The second charge will likely be dropped after last week’s SCOTUS decision, ruling that a Jan. 6 insurrectionist could not be convicted for obstructing a proceeding. Similar charges against more than 300 Jan. 6 defendants will also be affected.

Monday’s ruling could also wipe out the first charge, as long as Trump’s lawyers can show that the fake-electors gambit was an official act.

It could also affect Trump’s other federal criminal trial, the one in which he’s accused of stealing classified documents from the White House and storing them at Mar a Lago. Presiding Judge Aileen Cannon seems favorable to the former president — who, after all, did appoint her to the bench — and has been delaying the trial for months, almost as if she had been waiting for this decision to come down the pipe. 

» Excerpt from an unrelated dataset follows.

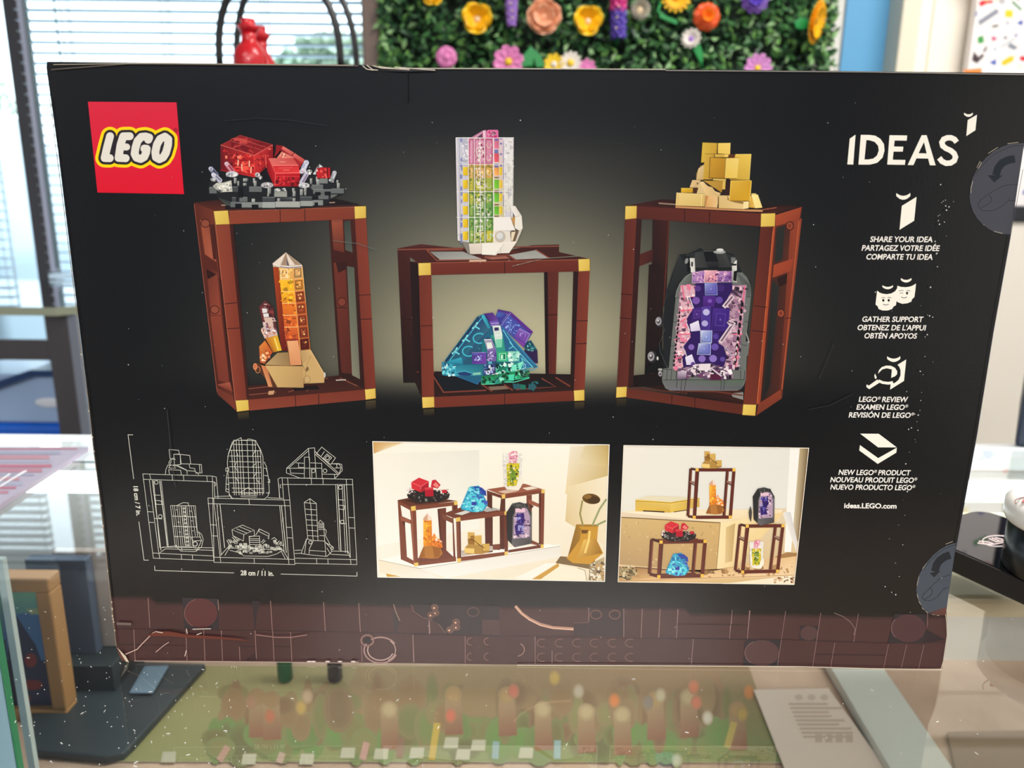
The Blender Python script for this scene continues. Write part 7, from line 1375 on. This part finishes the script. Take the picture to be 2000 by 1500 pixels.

Anyway, Monday’s decision lends credence to Trump’s claim that he declassified all those documents “by thinking about it.” But if by some miracle he does get convicted, he can merely pardon himself, which is not illegal but was once considered very poor form, like running for office with 34 felony convictions under your belt.

And it provides cover for his other statutory trial, the one in Georgia, where he’s accused of leaning on the secretary of state to flip some Biden votes over to the Trump column. That case, too, has been put off until after the election.

No matter how you view it, all must agree that the former president — the only one who has ever been impeached twice — has benefited from an incredible streak of good fortune as, one by one, his legal troubles melt away.

It could not have gone any better if he planned it this way. But that would be collusion, wouldn’t it?